Russie, Iran, Liban… L'aviation civile pénalisée comme jamais par les tensions géopolitiques

Il y a quelques jours, l'Agence européenne de sécurité aérienne (AESA) a prolongé ses recommandations aux compagnies aériennes d'éviter de survoler l'Iran et le Liban et d'appliquer un "processus de surveillance rigoureux" lors du survol d'Israël malgré la trêve entrée en vigueur mercredi avec le Hezbollah.
Ces recommandations courent jusqu'au 31 janvier et viennent s'ajouter à l'interdiction du survol de la Russie appliquée par le Kremlin depuis début 2022, année de l'invasion de l'Ukraine.
Ces recommandations ne sont pas contraignantes, la décision finale revenant à chaque autorité nationale d'aviation civile. En pratique, étant donné le risque de tirs de missiles ou de balles perdues, l'aviation civile, qui fait de la sûreté sa clé de voûte, doit composer et éviter des zones de plus en plus larges.
"On est cernés"
De quoi compliquer la vie des compagnies aériennes, notamment en termes de temps de parcours, les avions devant suivre de nouvelles routes afin d'éviter notamment Israël, le Liban, la Syrie, l'Iran, l'Irak, le Yémen, le Soudan, la Libye, le Mali… Un casse-tête sans précédent dans l'histoire de l'aviation civile.
"On a déjà connu des restrictions, mais je dirais que là on est cernés", témoigne un pilote de ligne expérimenté, interrogé par l'AFP sous couvert d'anonymat: "tout ce que je ne peux pas survoler, ça représente une part assez conséquente du territoire mondial".
"Sur la planète, le ciel est en train, effectivement, de se restreindre", abonde Pascal de Izaguirre, président de la Fédération nationale de l'aviation et de ses métiers (Fnam), porte-voix du secteur en France: "nous n'avions jamais constaté cela dans le passé".
Pour éviter le très vaste territoire de la Russie, les compagnies doivent ainsi passer par de véritables trous de souris comme l'espace aérien de l'Azerbaïdjan, coincé entre la Russie et l'Iran et en conflit latent avec l'Arménie voisine, pour les liaisons Europe-Asie.
Ces contournements ont un coût qui n'a rien d'anodin pour les compagnies, notamment en kérosène.

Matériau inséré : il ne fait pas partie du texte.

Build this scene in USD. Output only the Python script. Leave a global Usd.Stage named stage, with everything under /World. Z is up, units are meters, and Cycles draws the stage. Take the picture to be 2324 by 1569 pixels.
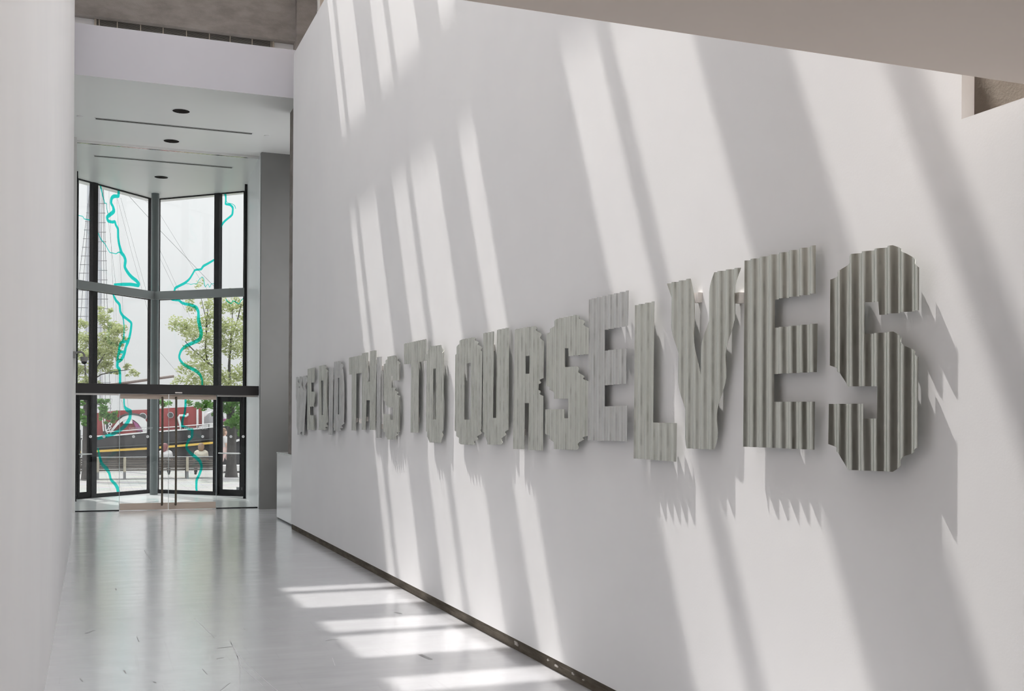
import math, random
import numpy as np
import trimesh, manifold3d, shapely, shapely.affinity
from shapely.geometry import Polygon, LineString, box as sbox, Point
from pxr import Usd, UsdGeom, UsdLux, UsdShade, Sdf, Gf
import usdkit, meshkit

stage = Usd.Stage.CreateInMemory()
UsdGeom.SetStageUpAxis(stage, UsdGeom.Tokens.z)
UsdGeom.SetStageMetersPerUnit(stage, 1.0)
UsdGeom.Xform.Define(stage, '/World')
UsdGeom.Scope.Define(stage, '/World/Looks')
rng = np.random.default_rng(7)

# ------------------------------------------------------------------ camera
W, F, CX, ROLL, HY, H = 2324, 2504.0, 1162.0, 0.0055, 957.3, 1.85
YAW = math.atan2(962, F)
EYE = np.array([0, 0, H])
EXPOSURE = 0.0
cam = UsdGeom.Camera.Define(stage, '/World/camera')
cam.CreateHorizontalApertureAttr(36.0)
cam.CreateVerticalApertureAttr(36.0 * 1569 / 2324)
cam.CreateFocalLengthAttr(36.0 * F / W)
cam.CreateVerticalApertureOffsetAttr(36.0 * (HY - 1569 / 2) / W)      # the photograph's shift lens
cam.CreateExposureAttr(EXPOSURE)
_r0, _u0 = np.array([math.cos(YAW), -math.sin(YAW), 0]), np.array([0, 0, 1.0])
_c, _s = math.cos(ROLL), math.sin(ROLL)
_x, _y = _c * _r0 + _s * _u0, _c * _u0 - _s * _r0
_z = np.cross(_x, _y)
cam.AddTransformOp().Set(Gf.Matrix4d(*_x, 0, *_y, 0, *_z, 0, *EYE, 1))

# ------------------------------------------------------------------ sky and sun
SKY, SUN = 1.28, 1.36
SDIR = np.array([1.0, -2.778, -6.0])                                   # the way the sunlight travels
SDIR = SDIR / np.linalg.norm(SDIR)
# thin even overcast: three times brighter overhead than at the skyline (the standard overcast sky)
dome = UsdLux.DomeLight.Define(stage, '/World/sky')
dome.CreateIntensityAttr(1.0)
_sky = usdkit.material(stage, '/World/Looks/overcast_sky', {
    'c': ('texture_coordinate', {}), 's': ('separate_xyz', {}), 'm': ('math', {'math_type': 'maximum', 'value2': 0.0}),
    'g': ('math', {'math_type': 'multiply_add', 'value2': 2.0 * SKY, 'value3': SKY}),
    'b': ('background_shader', {'color': (0.985, 0.988, 1.0)})},
    [('c.generated', 's.vector'), ('s.z', 'm.value1'), ('m.value', 'g.value1'), ('g.value', 'b.strength')], surface='b.background')
UsdShade.MaterialBindingAPI.Apply(dome.GetPrim()).Bind(_sky)
sun = UsdLux.DistantLight.Define(stage, '/World/sun')
sun.CreateIntensityAttr(SUN)
sun.CreateAngleAttr(0.6)
sun.CreateNormalizeAttr(True)
sun.CreateColorAttr(Gf.Vec3f(1.0, 0.965, 0.93))
_bz = -SDIR
_bx = np.cross([0, 0, 1.0], _bz); _bx /= np.linalg.norm(_bx)
_by = np.cross(_bz, _bx)
sun.AddTransformOp().Set(Gf.Matrix4d(*_bx, 0, *_by, 0, *_bz, 0, 0, 20, 30, 1))


# ------------------------------------------------------------------ helpers
def ray(px, py):
    u, v = px - CX, py - HY
    u, v = _c * u + _s * v, -_s * u + _c * v
    r, up = u / F, -v / F
    return np.array([math.cos(YAW) * r + math.sin(YAW), -math.sin(YAW) * r + math.cos(YAW), up])


def onx(p, X): d = ray(*p); return EYE + d * (X / d[0])
def ony(p, Y): d = ray(*p); return EYE + d * (Y / d[1])
def onz(p, Z): d = ray(*p); return EYE + d * ((Z - H) / d[2])


def onseg(p, P, Q):                                   # a pixel's point on the vertical plane through P, Q
    d = ray(*p); n = np.array([-(Q[1] - P[1]), Q[0] - P[0]])
    return EYE + d * ((n @ np.asarray(P[:2])) / (n @ d[:2]))


_names = {}


def numbered(parent, name):
    k = _names.get((parent, name), 0)
    _names[(parent, name)] = k + 1
    return f'{parent}/{name}' if k == 0 else f'{parent}/{name}_{k:03d}'


def tag(prim, label=None, cat=None, group=None, kind=None):
    for k, v in (('label', label), ('category', cat), ('group', group), ('kind', kind)):
        if v:
            prim.SetCustomDataByKey(k, v)
    return prim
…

Un Paris-Pékin ou un Paris-Tokyo chez Air France prend ainsi deux heures de plus qu'habituellement (14 au lieu de 12).
Un boulevard pour les compagnies chinoises
Même fragilité sur un autre point de passage vers l'Est: l'Irak, dont le survol sous 32.000 pieds (9.750 mètres), non loin du plafond opérationnel des jets, présente un risque "élevé", et ce "en raison de la présence de divers armements anti-aériens et de bombardements de missiles ou de drones impromptus", selon l'Agence européenne de sécurité aérienne (AESA).
Quant au couloir aérien de la mer Rouge, il passe entre l'immense Soudan et le Yémen, deux pays en guerre civile.
Mais dans ce ciel perturbé, tout le monde n'est pas logé à la même enseigne. Les compagnies de certains pays (Chine, Turquie…) non concernées par les représailles russes ne s'imposent pas les mêmes contraintes et survolent la Russie, ajoutant au désavantage compétitif des compagnies occidentales avec des temps de parcours moins longs et des billets moins chers donc.
Des compagnies européennes jettent l'éponge
De quoi forcer certaines compagnies à arrêter des liaisons jugées plus assez rentables. Cet été Virgin Atlantic a annoncé l’arrêt des vols entre Londres et Shanghai. British Airways a annoncé la suspension pour un an de ses quatre fréquences hebdomadaires entre Londres et Pékin. Enfin, la Lufthansa a officiellement confirmé au mois d'octobre stopper la desserte de Pékin au départ de Francfort.
Face à ce qui est dénoncé comme une distorsion de la concurrence, la PDG de KLM, Marjan Rintel, a exhorté la Commission européenne à prendre des mesures financières pour protéger les transporteurs européens face aux compagnies chinoises comme Air China ou China Southern qui bénéficient aujourd'hui d'un boulevard pour les liaisons vers et depuis l'Europe.